Improved energy efficiency and speed by neuromorphic AI
“Importantly, our measurements confirm the potential of neuromorphic AI. The network runs on average between 274 and 1600 times per second. If we run the same network on a small, embedded GPU, it runs on average only 25 times per second, a difference of a factor ~10-64! Moreover, when running the network, Intel’s Loihi neuromorphic research chip consumes 1.007 watts, of which 1 watt is the idle power that the processor spends just when turning on the chip. Running the network itself only costs 7 milliwatts. In comparison, when running the same network, the embedded GPU consumes 3 watts, of which 1 watt is idle power and 2 watts are spent for running the network. The neuromorphic approach results in AI that runs faster and more efficiently, allowing deployment on much smaller autonomous robots.,” says Stein Stroobants, PhD candidate in the field of neuromorphic drones.

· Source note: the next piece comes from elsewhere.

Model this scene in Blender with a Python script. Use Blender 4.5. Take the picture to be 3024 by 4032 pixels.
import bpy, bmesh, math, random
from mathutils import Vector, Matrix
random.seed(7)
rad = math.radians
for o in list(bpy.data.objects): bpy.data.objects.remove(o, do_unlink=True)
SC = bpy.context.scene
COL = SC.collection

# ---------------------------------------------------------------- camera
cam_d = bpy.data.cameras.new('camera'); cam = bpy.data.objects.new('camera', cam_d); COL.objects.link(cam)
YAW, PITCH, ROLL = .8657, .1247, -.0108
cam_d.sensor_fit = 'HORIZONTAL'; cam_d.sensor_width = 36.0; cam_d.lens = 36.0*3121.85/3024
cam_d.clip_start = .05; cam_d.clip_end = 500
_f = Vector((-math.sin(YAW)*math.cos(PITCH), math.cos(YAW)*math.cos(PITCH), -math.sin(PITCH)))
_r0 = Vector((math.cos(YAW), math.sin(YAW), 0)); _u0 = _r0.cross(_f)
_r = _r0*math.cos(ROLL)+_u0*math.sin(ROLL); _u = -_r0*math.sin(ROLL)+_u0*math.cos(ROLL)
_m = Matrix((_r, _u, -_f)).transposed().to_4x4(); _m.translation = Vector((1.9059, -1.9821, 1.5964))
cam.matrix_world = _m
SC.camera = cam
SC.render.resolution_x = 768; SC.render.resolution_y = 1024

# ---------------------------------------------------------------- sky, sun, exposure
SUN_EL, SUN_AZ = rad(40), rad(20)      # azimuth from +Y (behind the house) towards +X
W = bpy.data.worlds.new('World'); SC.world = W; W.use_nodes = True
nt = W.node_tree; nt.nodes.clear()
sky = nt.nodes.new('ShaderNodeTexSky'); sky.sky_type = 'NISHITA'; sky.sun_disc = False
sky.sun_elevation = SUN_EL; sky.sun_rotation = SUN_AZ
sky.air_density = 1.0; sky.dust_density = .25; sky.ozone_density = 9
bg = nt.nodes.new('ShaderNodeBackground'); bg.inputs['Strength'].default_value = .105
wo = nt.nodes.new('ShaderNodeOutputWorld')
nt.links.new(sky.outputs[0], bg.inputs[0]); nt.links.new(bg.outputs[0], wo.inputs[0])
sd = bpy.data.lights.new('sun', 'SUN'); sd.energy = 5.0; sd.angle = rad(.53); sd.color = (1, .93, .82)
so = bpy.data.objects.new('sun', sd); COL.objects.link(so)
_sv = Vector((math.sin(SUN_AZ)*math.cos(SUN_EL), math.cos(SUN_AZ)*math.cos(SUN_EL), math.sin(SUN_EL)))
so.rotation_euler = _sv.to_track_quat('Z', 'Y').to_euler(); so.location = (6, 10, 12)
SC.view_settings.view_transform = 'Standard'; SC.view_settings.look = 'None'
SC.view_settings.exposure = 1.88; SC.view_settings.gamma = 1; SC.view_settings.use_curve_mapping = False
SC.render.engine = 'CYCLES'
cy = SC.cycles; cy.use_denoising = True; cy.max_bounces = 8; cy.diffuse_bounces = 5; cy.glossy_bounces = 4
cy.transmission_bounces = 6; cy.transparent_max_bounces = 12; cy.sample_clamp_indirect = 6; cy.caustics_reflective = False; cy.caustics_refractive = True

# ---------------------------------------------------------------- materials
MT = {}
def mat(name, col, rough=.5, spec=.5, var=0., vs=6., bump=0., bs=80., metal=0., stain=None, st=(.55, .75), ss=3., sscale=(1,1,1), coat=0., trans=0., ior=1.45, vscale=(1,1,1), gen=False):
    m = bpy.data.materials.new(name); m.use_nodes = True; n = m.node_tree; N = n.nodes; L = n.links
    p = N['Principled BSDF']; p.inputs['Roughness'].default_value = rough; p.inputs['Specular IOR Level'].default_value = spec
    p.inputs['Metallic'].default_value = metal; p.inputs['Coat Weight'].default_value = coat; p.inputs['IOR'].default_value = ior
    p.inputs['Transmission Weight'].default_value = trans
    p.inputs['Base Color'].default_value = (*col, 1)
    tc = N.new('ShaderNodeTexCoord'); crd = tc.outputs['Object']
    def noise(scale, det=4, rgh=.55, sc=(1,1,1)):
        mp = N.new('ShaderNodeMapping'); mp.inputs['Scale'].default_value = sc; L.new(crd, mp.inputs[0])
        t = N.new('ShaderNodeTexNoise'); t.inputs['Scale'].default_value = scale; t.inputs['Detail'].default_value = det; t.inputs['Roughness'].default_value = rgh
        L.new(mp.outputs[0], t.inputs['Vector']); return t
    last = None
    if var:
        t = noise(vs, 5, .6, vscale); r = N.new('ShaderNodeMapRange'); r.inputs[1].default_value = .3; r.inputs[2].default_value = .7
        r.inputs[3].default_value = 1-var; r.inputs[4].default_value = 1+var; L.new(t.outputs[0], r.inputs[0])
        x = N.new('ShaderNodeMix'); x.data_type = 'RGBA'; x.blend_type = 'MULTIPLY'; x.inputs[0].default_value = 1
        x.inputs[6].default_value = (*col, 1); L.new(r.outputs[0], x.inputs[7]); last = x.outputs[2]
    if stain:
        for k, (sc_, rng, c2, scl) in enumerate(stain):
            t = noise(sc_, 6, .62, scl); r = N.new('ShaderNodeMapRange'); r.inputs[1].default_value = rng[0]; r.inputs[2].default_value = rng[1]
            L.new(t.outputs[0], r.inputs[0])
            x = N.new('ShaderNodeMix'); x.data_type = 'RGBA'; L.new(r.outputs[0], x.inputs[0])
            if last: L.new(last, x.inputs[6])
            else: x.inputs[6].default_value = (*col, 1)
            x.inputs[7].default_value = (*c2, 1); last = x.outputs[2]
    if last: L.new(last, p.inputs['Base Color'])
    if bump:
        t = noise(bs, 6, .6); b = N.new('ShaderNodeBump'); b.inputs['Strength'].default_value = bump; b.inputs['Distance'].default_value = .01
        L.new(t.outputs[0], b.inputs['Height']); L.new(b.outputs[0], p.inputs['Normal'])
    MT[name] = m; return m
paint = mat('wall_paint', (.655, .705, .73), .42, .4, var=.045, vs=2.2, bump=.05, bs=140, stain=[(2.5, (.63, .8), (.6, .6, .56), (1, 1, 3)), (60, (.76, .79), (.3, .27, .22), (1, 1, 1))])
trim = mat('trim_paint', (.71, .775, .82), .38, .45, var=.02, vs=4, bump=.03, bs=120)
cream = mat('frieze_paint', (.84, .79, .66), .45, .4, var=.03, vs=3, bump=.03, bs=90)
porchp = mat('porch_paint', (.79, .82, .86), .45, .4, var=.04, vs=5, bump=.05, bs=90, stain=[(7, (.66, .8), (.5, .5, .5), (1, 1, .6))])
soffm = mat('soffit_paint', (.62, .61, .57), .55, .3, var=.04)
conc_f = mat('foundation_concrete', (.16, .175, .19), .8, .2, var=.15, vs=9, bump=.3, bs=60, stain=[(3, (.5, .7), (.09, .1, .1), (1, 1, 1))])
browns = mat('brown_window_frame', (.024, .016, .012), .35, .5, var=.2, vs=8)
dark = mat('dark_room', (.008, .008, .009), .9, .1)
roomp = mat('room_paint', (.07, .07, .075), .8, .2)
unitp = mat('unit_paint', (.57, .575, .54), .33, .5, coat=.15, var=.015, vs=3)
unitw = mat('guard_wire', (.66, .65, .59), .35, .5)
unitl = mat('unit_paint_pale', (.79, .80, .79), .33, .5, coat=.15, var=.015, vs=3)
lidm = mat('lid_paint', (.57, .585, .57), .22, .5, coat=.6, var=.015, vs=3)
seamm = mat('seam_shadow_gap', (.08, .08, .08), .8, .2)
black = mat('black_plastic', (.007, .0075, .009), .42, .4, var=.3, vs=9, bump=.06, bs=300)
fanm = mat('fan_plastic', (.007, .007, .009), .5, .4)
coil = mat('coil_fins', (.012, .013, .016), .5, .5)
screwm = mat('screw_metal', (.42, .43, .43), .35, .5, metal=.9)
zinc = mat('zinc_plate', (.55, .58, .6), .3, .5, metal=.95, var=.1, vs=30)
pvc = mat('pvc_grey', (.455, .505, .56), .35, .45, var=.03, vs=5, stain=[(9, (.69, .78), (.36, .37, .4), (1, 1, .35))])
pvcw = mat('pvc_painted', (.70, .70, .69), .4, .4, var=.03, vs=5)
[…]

Future applications of neuromorphic AI for tiny robots
“Neuromorphic AI will enable all autonomous robots to be more intelligent,” says Guido de Croon, Professor in bio-inspired drones, “but it is an absolute enabler for tiny autonomous robots. At Delft University of Technology’s Faculty of Aerospace Engineering, we work on tiny autonomous drones which can be used for applications ranging from monitoring crop in greenhouses to keeping track of stock in warehouses. The advantages of tiny drones are that they are very safe and can navigate in narrow environments like in between ranges of tomato plants. Moreover, they can be very cheap, so that they can be deployed in swarms. This is useful for more quickly covering an area, as we have shown in exploration and gas source localization settings.”
“The current work is a great step in this direction. However, the realization of these applications will depend on further scaling down the neuromorphic hardware and expanding the capabilities towards more complex tasks such as navigation.”